The court’s ruling was bounded by the practical steps that the officers could have taken to make a more lawful arrest. For one thing, Garaufis noted, the cops could have tried to actually identify Homer before arresting him. That would have allowed them to discover his prior felony conviction, which in turn would have provided probable cause. They also could have performed what’s known as a stop and frisk to find the gun and check for a license instead of jumping straight to an arrest. Since the officers only arrested Homer for the mere fact of having a gun, however, they couldn’t use any evidence obtained from the arrest to prosecute him.

Garaufis is not the first judge to conclude that Bruen has changed the calculus for when cops can arrest people for having guns. In an evidentiary ruling in a federal gun-related case last year, a federal court in Connecticut reached a similar conclusion.

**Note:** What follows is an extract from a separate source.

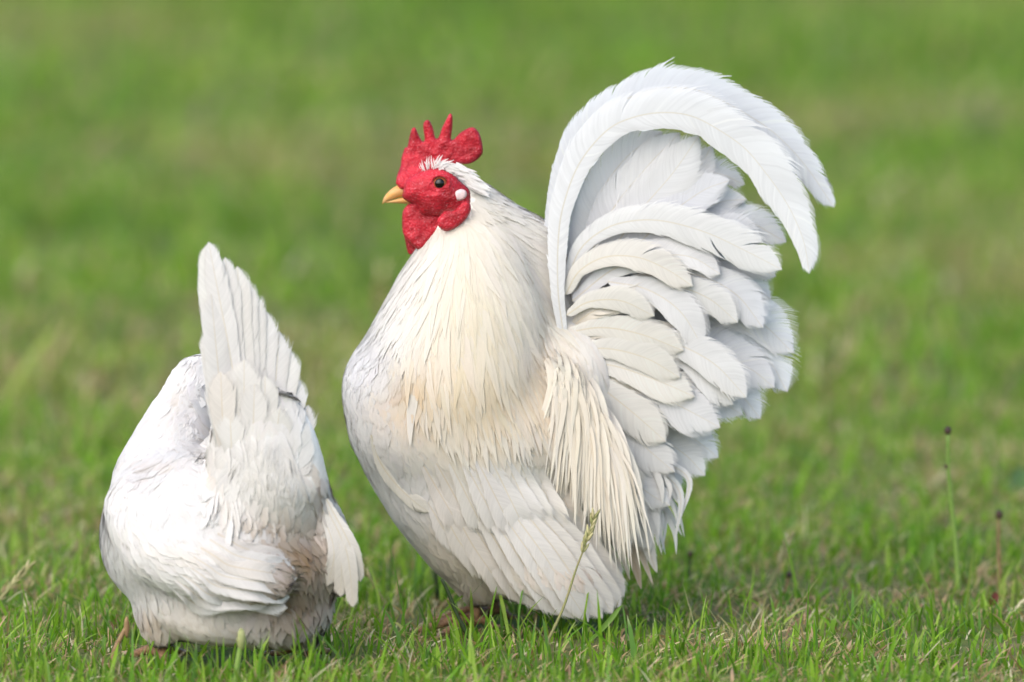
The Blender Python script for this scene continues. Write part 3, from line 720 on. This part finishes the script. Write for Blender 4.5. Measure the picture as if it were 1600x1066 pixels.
# ---- wing hanging on the near side
def surf_w(bvh, px, py, default):
    a = P(px, py, -700); b = P(px, py, 300); d = b - a; d /= np.linalg.norm(d)
    h = bvh.ray_cast(Vector(a), Vector(d))
    return inv(np.array(h[0]))[2] if h[0] is not None else default
def on_skin(bvh, pts, lift, default):
    return [(x, y, surf_w(bvh, x, y, default) - l) for (x, y), l in zip(pts, np.linspace(lift[0], lift[1], len(pts)))]
A = Acc()
pts = surf_points(r_co, r_tri, 13, lambda px, py, wd: wd < -30 and py > 690 and py < 800 and px > 595 and px < 880 and py < 700 + (px - 560) * .5 + 60)
cover(A, r_bvh, pts, r_field, lambda *a: (56, 19, 2), r_tint, rows=6, nb=10, wander=.06)
wing = tag(A.build('wing', M_PLUME, rooster), 'drooping white wing held low against the grass')
def wing_quill(parent, bvh, base, tip, hw, tint_fn, default, lift, nb=14, tipd=None):
    """a quill lying on the skin from base to tip (drawing units), as its own object"""
    pts = [P(*base, surf_w(bvh, *base, default))]; mid = []
    d = np.array(tip, float) - np.array(base, float); ln = np.linalg.norm(d); fld = lambda p: np.repeat([[d[0], 0, -d[1]]], len(p), 0)
    A = Acc(); cover(A, bvh, pts, fld, lambda *a: (ln * 1.0, hw, lift), tint_fn, rows=9, nb=nb, wander=0.0, lift0=1.0)
    return A.build('wing_feather', M_PLUME, parent)
tips = [(735, 868), (762, 905), (792, 930), (820, 944), (846, 953), (871, 961), (896, 966), (919, 971), (941, 966), (957, 958), (969, 949), (975, 932), (970, 908)]
for i, tp in enumerate(tips):
    f = i / (len(tips) - 1); b = lerp((664, 778), (850, 750), f); m = lerp(b, tp, .5) + np.array([-6 + 14 * f, 4 - 10 * f])
    q = [b, lerp(b, m, .5), m]; pts = on_skin(r_bvh, q, (1, 4 + 2 * (1 - f)), -110)
    w2 = pts[2][2]; pts += [(*lerp(m, tp, .5), w2 + 5), (*tp, w2 + 22)]
    big_feather('wing_feather', wing, pts, 17, r_tint(*lerp(b, tp, .4), 0), 'quill', camber=.3, tip=r_tint(tp[0], tp[1] - 4, 0), face=(-.25 + .35 * f, -1, .3), loose=.7)
for i in range(10):    # coverts over the quills
    f = .1 + .9 * i / 9; b = lerp((640, 728), (850, 708), f); tp = lerp((700, 832), (905, 832), f) + rng.normal(0, 5, 2)
    pts = on_skin(r_bvh, [b, lerp(b, tp, .35), lerp(b, tp, .7)], (1, 4.5), -118); pts += [(*tp, pts[-1][2] + 6)]
    big_feather('wing_feather', wing, pts, 20, r_tint(*tp, 0), 'round', camber=.3, face=(-.25 + .35 * f, -1, .3), loose=1.2)
# long pale feathers on the wing's leading edge
pts = on_skin(r_bvh, [(580, 680), (594, 722), (620, 758), (648, 784), (670, 800)], (3, 5), -80)
big_feather('wing_feather', wing, pts, 13, [.87, .83, .74], 'quill', face=(-.5, -1, 0))

# ---- tail: every large feather on its own
TW = np.array([.895, .895, .895]); TC = np.array([.895, .87, .815])
def tf(pts, hw, tint=TW, kind='quill', **kw): return big_feather('tail_feather', rooster, pts, hw, tint, kind, **kw)
def z2(x, y, wd): return (820 + x / 2.6, 90 + y / 2.6, wd)
def z3(x, y, wd): return (820 + x / 2.132, 400 + y / 2.132, wd)
# two great sickles; their bluish tint paints sky light onto white feathers
tf([(874, 500, -10), (862, 420, -12), (870, 318, -8), (892, 238, -4), (918, 198, 0), (960, 165, 5), (1005, 144, 10), (1042, 137, 14), (1085, 140, 18), (1125, 156, 22), (1166, 178, 25), (1205, 204, 27), (1237, 234, 28), (1264, 266, 28), (1287, 300, 27), (1302, 322, 26)], 30, np.array([.84, .86, .90]), 'sickle', inner=1.15, rows=90, splits=3)
tf([(880, 520, -52), (872, 455, -55), (872, 380, -52), (880, 322, -50), (905, 256, -46), (947, 205, -42), (988, 184, -40), (1035, 176, -38), (1082, 182, -36), (1128, 206, -36), (1166, 234, -36), (1197, 271, -38), (1224, 309, -40), (1243, 344, -42), (1257, 382, -44), (1264, 425, -46)], 37, np.array([.86, .87, .88]), 'sickle', inner=.85, rows=96, splits=4)
# main tail feathers inside the arch
for pts, hw in [
    ([(885, 480, 15), (925, 330, 10), (975, 250, 8), (1035, 206, 8)], 34),
    ([(890, 480, -5), (950, 340, -10), (1010, 262, -10), (1062, 208, -6)], 30),
    ([(900, 480, -14), (985, 350, -18), (1050, 272, -18), (1092, 212, -14)], 36),
    ([(905, 480, 5), (1000, 350, 2), (1085, 270, 2), (1112, 228, 4)], 32),
    ([(940, 440, 12), (1040, 320, 12), (1110, 272, 14), (1163, 288, 18)], 20),
    ([(930, 450, -20), (1030, 350, -22), (1095, 300, -20), (1140, 282, -16)], 30),
    ([(930, 460, 0), (1050, 360, 0), (1120, 318, 4), (1166, 312, 8)], 28),
    ([(960, 460, 8), (1080, 360, 10), (1150, 340, 12), (1228, 378, 18)], 24),
    ([(960, 480, -8), (1080, 390, -8), (1150, 362, -6), (1190, 380, -2)], 30),
    ([(960, 500, 4), (1080, 420, 4), (1160, 408, 6), (1212, 432, 10)], 30),
    ([(970, 520, 14), (1090, 450, 14), (1160, 440, 16), (1204, 468, 18)], 36),
    ([(980, 540, 12), (1100, 490, 12), (1180, 500, 14), (1240, 552, 18)], 38),
    ([(985, 560, 20), (1110, 520, 20), (1190, 550, 22), (1230, 612, 24)], 40),
    ([(985, 570, 4), (1100, 545, 4), (1170, 575, 6), (1210, 606, 8)], 34),
    ([(985, 590, 10), (1090, 580, 10), (1150, 610, 12), (1188, 654, 14)], 34),
    ([(985, 610, -4), (1060, 600, -6), (1120, 625, -6), (1160, 648, -2)], 30),
    ([(960, 640, 6), (1040, 660, 4), (1090, 690, 4), (1122, 715, 6)], 28),
    ([(950, 660, 2), (1020, 680, 0), (1070, 710, 0), (1101, 743, 2)], 24),
    ([(940, 680, 8), (1000, 700, 6), (1040, 740, 6), (1056, 780, 8)], 26)]:
    tf(pts, hw, lerp(TW, np.array([.82, .85, .91]), .6 if pts[-1][0] > 1120 else .2), 'quill', splits=3, camber=.22, loose=.6)  # right-hand feathers tinted bluer: cool sky shade painted into the white
# curved side hangers and coverts, nearer the camera
for pts, hw, tn, kd in [
    ([(884, 450, -62), (905, 392, -68), (945, 358, -72), (990, 345, -74), (1040, 346, -74), (1105, 364, -72), (1165, 392, -68), (1221, 421, -62)], 30, TW, 'sickle'),
    ([(895, 470, -60), (960, 420, -66), (1030, 400, -68), (1080, 402, -66), (1125, 428, -60)], 26, TW, 'covert'),
    ([(884, 460, -84), (905, 424, -90), (945, 402, -94), (995, 402, -94), (1040, 420, -90), (1082, 447, -84)], 25, TC, 'covert'),
    ([(950, 440, -70), (1010, 452, -78), (1062, 486, -80), (1098, 542, -76)], 28, TW, 'covert'),
    ([(1000, 440, -48), (1060, 448, -54), (1110, 468, -54), (1152, 504, -48)], 26, TW, 'covert'),
    ([(1030, 430, -30), (1090, 430, -34), (1150, 460, -34), (1192, 512, -28)], 30, np.array([.84, .85, .89]), 'covert'),  # cool bluish shade painted in here too
    ([(886, 492, -96), (920, 472, -102), (970, 470, -104), (1022, 494, -98)], 22, TC, 'covert'),
    ([(884, 520, -88), (940, 512, -94), (1000, 522, -96), (1068, 548, -88)], 26, TC, 'covert'),
    ([(980, 522, -74), (1050, 535, -80), (1115, 568, -80), (1166, 621, -72)], 30, TW, 'covert'),
    ([(1000, 550, -50), (1060, 556, -54), (1110, 590, -54), (1145, 632, -48)], 32, TW, 'covert'),
    ([(890, 548, -92), (950, 545, -98), (1010, 560, -98), (1062, 590, -90)], 26, TC, 'covert'),
    ([(892, 565, -84), (960, 572, -92), (1030, 596, -92), (1085, 620, -84)], 30, TC, 'covert'),
    ([(930, 580, -66), (1000, 606, -74), (1065, 636, -74), (1125, 668, -66)], 38, np.array([.85, .85, .86]), 'covert'),
    ([(900, 580, -96), (945, 610, -104), (995, 650, -104), (1040, 690, -96)], 32, TC, 'covert'),
    ([(905, 600, -80), (960, 650, -88), (1010, 700, -88), (1054, 738, -80)], 32, np.array([.84, .83, .82]), 'covert'),
    ([(890, 600, -100), (925, 660, -110), (960, 720, -110), (1000, 770, -100)], 30, TC, 'covert'),
    ([(900, 640, -70), (950, 700, -76), (1000, 760, -76), (1046, 790, -70)], 30, TW, 'covert'),
    ([(880, 560, -118), (905, 580, -126), (930, 620, -126), (940, 684, -116)], 20, TC, 'sickle'),
    ([(866, 552, -124), (876, 590, -134), (900, 640, -134), (930, 690, -122)], 22, TC, 'sickle'),
    ([(905, 680, -62), (950, 750, -66), (990, 810, -66), (1016, 860, -60)], 26, np.array([.80, .78, .75]), 'covert'),
    ([(920, 700, -50), (970, 780, -52), (1005, 840, -52), (1026, 894, -46)], 22, np.array([.72, .69, .64]), 'lance'),
    ([(900, 720, -40), (950, 800, -42), (985, 860, -42), (1002, 920, -36)], 18, np.array([.50, .41, .31]), 'lance'),
    ([(910, 740, -30), (960, 810, -32), (998, 860, -32), (1020, 912, -26)], 12, np.array([.66, .58, .48]), 'lance'),
    ([(900, 740, -50), (945, 820, -52), (972, 870, -52), (984, 905, -46)], 12, np.array([.74, .68, .58]), 'lance'),
    ([(960, 700, -30), (1020, 730, -32), (1062, 770, -30), (1056, 842, -22)], 9, TW, 'lance'),
    ([(960, 700, -20), (1030, 720, -22), (1076, 750, -20), (1062, 815, -14)], 8, TW, 'lance'),
    ([(940, 720, -34), (990, 790, -36), (1020, 820, -34), (1034, 866, -26)], 7, TW, 'lance')]:
    pts = [(a, b, -20 + (c + 20) * .42) for a, b, c in pts]
    tf(pts, hw, tn, kd, splits=2, camber=.32, face=(rng.normal(0, .12), -1, .1 + rng.normal(0, .12)))
A = Acc()
for i in range(30):
    f = rng.uniform(0, 1); an = -1.0 + 2.2 * f; r0 = rng.uniform(0, 60); ln = rng.uniform(110, 170)
    b = np.array([872, 545]) + np.array([math.cos(an), math.sin(an)]) * r0 * np.array([.8, 1.3]); an2 = an + .3
    tp = b + np.array([math.cos(an2), math.sin(an2) + .15]) * ln; m = lerp(b, tp, .5) + np.array([-4, -10])
    wd = -48 + .2 * r0 + rng.uniform(-6, 6)
    p = catmull([P(*b, wd + 14), P(*m, wd - 4), P(*tp, wd + 6)], 12); wv = prof(np.linspace(0, 1, 12), 'sickle') * rng.uniform(13, 20) * S
    fan_feather(A, p, nrm(np.repeat([[rng.normal(0, .15), -1, .15]], 12, 0)), wv, wv, jit(r_tint(*b, 0)), .05, nb=60, tip=jit(TC), loose=1.3, shaft=1.0)
tag(A.build('tail_covert_plumage', M_QUILL, rooster), 'soft cream coverts at the root of the tail', kind='stuff')
# coverts of the far side, the same sort seen only from behind
for i in range(14):
    f = i / 13; a = lerp((1120, 330), (1010, 800), f); tf([(890, lerp([470], [640], f)[0], 50), (lerp((890, 500), a, .4)[0], lerp((890, 500), a, .4)[1] - 24, 75), (lerp((890, 520), a, .8)[0], lerp((890, 520), a, .8)[1] - 14, 75), (a[0], a[1], 60)], 30, TW, 'quill', face=(0, 1, .1), rows=36)

# saddle hackle: narrow pointed cream feathers falling from the back over the wing
A = Acc()
for i in range(850):
    f = rng.uniform(0, 1); b = lerp((866, 560), (915, 640), f) + rng.normal(0, 10, 2)
    tp = lerp((868, 735), (985, 880), f ** 1.1) + rng.normal(0, 15, 2) + np.array([0, rng.uniform(-70, 12)])
    m = lerp(b, tp, .5) + np.array([10 + 10 * f, -12])
    wd = -112 - rng.uniform(0, 14) + 24 * f
    p = catmull([P(b[0], b[1], wd + 48), P(*lerp(b, m, .5) + np.array([4, -4]), wd - 6), P(m[0], m[1], wd - 8), P(*lerp(m, tp, .55), wd), P(tp[0], tp[1], wd + 10)], 14)
    hw = rng.uniform(2.6, 5.6) * S; wv = prof(np.linspace(0, 1, 14), 'lance') * hw
    A.add(p, np.repeat([[rng.normal(0, .2), -1, .15]], 14, 0), wv, wv, jit(r_tint(b[0], b[1], 0)), .12, 3, .6, tint_tip=jit(lerp([.87, .81, .68], [.88, .86, .80], rng.uniform())))
tag(A.build('saddle_hackle', M_HACKLE, rooster), 'cream pointed saddle feathers hanging over the wing', kind='stuff')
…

That case also involved an armed defendant who was arrested before officers determined he had a felony conviction. “Consequently, by the time of the second search, the officers did not have enough facts to support probable cause,” Judge Stefan Underhill wrote, citing Bruen. “That is because an individual cannot be presumed to be carrying a firearm unlawfully simply because of their possession of a firearm.” The motion to suppress in that case ultimately failed for unrelated reasons.

Bruen did not technically address police interactions like the one Homer experienced, so it is unclear whether other courts will adopt the same reasoning. But one of the friend of the court briefs in Bruen did discuss how New York’s gun laws affected policing strategies, particularly in New York City. The brief, filed by a coalition of legal aid and public defender groups in the state, told the justices that the pre-Bruen law led to draconian outcomes for otherwise law-abiding citizens.

“We routinely see people charged with a violent felony for simply possessing a firearm outside of the home, a crime only because they had not gotten a license beforehand,” they claimed. They also noted that the NYPD had a history of predominantly enforcing those laws against communities of color in New York City, particularly among Black and Hispanic New Yorkers. “According to NYPD arrest data, in 2020, 96 percent of arrests made for gun possession ... in New York City were of Black or Latino people,” they told the justices. “This percentage has been above 90 percent for 13 consecutive years.”

One can also understand how the Homer decision flows from the court’s vision of gun rights in Bruen. By hewing to eighteenth- and nineteenth-century gun restrictions, it reflects an America where owning and carrying a gun were part of everyday life, either for self-defense or for survival in the early republic. A world in which the Second Amendment is no longer a “second-class right,” as Justice Clarence Thomas lamented before he wrote Bruen, is likely a world where seeing someone with a gun in public is no longer a sign of imminent criminal activity. But as the events in the Homer case demonstrate, it’s far from clear if everyone is going to see this the same way.